* Stored data
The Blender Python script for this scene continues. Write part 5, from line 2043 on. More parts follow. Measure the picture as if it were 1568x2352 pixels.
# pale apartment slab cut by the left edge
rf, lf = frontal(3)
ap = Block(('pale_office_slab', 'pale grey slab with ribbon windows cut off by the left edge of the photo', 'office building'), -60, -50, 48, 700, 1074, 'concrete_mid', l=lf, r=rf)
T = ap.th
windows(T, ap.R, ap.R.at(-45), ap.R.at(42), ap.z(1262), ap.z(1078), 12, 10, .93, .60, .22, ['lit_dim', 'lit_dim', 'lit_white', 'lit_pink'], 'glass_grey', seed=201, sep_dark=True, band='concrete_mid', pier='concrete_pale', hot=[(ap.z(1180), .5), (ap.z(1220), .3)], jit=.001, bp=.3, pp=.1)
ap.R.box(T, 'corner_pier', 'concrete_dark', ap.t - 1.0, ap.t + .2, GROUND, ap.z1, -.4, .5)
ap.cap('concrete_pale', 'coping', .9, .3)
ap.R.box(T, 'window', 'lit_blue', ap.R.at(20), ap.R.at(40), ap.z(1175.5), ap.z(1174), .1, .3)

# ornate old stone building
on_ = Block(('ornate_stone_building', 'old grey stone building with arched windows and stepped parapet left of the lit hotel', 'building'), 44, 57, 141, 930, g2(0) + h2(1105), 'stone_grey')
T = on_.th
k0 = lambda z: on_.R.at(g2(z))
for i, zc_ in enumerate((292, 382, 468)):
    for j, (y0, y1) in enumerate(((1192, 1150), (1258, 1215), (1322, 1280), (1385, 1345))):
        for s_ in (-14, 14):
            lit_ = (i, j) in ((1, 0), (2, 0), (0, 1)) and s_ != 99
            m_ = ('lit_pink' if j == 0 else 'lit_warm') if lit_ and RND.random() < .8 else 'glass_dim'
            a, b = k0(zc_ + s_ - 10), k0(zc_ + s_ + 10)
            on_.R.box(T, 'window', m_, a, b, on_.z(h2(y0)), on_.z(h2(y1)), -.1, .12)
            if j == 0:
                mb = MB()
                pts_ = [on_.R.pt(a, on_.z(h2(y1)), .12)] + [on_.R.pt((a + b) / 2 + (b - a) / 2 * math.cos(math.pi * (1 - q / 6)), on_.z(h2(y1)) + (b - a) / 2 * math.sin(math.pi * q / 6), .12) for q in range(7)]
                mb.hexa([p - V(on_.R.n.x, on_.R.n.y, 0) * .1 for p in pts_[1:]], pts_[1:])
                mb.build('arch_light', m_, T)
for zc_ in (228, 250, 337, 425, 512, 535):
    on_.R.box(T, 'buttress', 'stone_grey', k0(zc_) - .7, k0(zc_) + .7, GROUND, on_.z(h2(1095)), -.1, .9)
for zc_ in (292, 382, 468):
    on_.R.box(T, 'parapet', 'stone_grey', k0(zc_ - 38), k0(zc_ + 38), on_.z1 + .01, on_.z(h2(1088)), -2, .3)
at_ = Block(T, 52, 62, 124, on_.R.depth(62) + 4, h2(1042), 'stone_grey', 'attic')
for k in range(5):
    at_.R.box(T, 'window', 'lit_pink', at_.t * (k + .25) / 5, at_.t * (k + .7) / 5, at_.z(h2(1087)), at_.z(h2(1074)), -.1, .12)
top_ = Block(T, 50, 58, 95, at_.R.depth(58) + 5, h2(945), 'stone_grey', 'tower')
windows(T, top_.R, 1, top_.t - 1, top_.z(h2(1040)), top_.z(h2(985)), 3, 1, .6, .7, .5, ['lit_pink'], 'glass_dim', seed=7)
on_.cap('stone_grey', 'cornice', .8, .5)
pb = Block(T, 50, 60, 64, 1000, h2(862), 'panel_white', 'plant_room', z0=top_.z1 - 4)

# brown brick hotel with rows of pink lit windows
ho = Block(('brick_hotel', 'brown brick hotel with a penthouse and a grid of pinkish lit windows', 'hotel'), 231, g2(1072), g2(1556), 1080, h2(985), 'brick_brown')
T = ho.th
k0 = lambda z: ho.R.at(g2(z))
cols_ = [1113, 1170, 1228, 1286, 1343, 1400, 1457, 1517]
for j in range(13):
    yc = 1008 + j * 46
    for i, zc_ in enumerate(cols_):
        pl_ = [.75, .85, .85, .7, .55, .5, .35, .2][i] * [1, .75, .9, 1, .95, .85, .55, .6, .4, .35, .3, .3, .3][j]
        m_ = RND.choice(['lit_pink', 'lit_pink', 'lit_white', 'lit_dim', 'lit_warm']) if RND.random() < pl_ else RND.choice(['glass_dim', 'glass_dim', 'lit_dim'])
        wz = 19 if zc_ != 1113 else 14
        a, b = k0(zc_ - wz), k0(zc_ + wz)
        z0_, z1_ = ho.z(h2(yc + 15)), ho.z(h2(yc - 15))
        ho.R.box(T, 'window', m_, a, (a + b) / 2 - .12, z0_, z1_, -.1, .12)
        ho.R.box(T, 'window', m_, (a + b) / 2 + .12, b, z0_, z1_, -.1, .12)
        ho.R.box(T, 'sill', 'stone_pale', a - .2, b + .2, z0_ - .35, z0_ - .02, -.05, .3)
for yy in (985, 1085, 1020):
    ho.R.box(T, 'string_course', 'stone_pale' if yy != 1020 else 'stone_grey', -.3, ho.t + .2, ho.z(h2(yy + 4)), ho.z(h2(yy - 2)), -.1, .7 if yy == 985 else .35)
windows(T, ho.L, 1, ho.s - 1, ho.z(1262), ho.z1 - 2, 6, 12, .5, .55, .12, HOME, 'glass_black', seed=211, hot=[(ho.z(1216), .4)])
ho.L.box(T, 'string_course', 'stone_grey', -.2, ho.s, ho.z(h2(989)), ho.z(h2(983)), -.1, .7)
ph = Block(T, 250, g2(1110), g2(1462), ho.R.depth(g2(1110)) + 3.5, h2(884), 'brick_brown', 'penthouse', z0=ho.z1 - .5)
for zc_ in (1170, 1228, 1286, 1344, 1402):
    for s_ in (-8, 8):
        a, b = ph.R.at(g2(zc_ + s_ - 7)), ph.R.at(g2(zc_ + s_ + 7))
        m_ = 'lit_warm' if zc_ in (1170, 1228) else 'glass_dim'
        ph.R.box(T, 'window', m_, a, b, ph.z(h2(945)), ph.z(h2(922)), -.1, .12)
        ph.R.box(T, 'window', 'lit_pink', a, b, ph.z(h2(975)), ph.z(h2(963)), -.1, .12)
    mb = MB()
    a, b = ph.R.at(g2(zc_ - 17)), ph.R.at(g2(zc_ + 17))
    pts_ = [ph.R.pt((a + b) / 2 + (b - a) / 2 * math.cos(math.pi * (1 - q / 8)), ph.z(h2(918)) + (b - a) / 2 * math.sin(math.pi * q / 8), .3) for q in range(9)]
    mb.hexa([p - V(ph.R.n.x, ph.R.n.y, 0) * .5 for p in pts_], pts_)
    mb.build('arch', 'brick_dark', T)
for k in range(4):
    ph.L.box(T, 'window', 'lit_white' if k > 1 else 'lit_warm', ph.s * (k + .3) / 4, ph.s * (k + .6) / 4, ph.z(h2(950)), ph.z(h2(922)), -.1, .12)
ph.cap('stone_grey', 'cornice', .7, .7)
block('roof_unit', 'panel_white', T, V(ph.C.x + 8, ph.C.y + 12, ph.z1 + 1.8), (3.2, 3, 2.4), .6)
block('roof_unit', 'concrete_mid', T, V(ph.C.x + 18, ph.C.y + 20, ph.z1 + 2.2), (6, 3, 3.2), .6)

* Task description
Please repeat word for word the lines above that run from the beginning through the line containing "ap.z(1174), .1, .3)", keeping both the first and that last line.

* Worked solution
The Blender Python script for this scene continues. Write part 5, from line 2043 on. More parts follow. Measure the picture as if it were 1568x2352 pixels.
# pale apartment slab cut by the left edge
rf, lf = frontal(3)
ap = Block(('pale_office_slab', 'pale grey slab with ribbon windows cut off by the left edge of the photo', 'office building'), -60, -50, 48, 700, 1074, 'concrete_mid', l=lf, r=rf)
T = ap.th
windows(T, ap.R, ap.R.at(-45), ap.R.at(42), ap.z(1262), ap.z(1078), 12, 10, .93, .60, .22, ['lit_dim', 'lit_dim', 'lit_white', 'lit_pink'], 'glass_grey', seed=201, sep_dark=True, band='concrete_mid', pier='concrete_pale', hot=[(ap.z(1180), .5), (ap.z(1220), .3)], jit=.001, bp=.3, pp=.1)
ap.R.box(T, 'corner_pier', 'concrete_dark', ap.t - 1.0, ap.t + .2, GROUND, ap.z1, -.4, .5)
ap.cap('concrete_pale', 'coping', .9, .3)
ap.R.box(T, 'window', 'lit_blue', ap.R.at(20), ap.R.at(40), ap.z(1175.5), ap.z(1174), .1, .3)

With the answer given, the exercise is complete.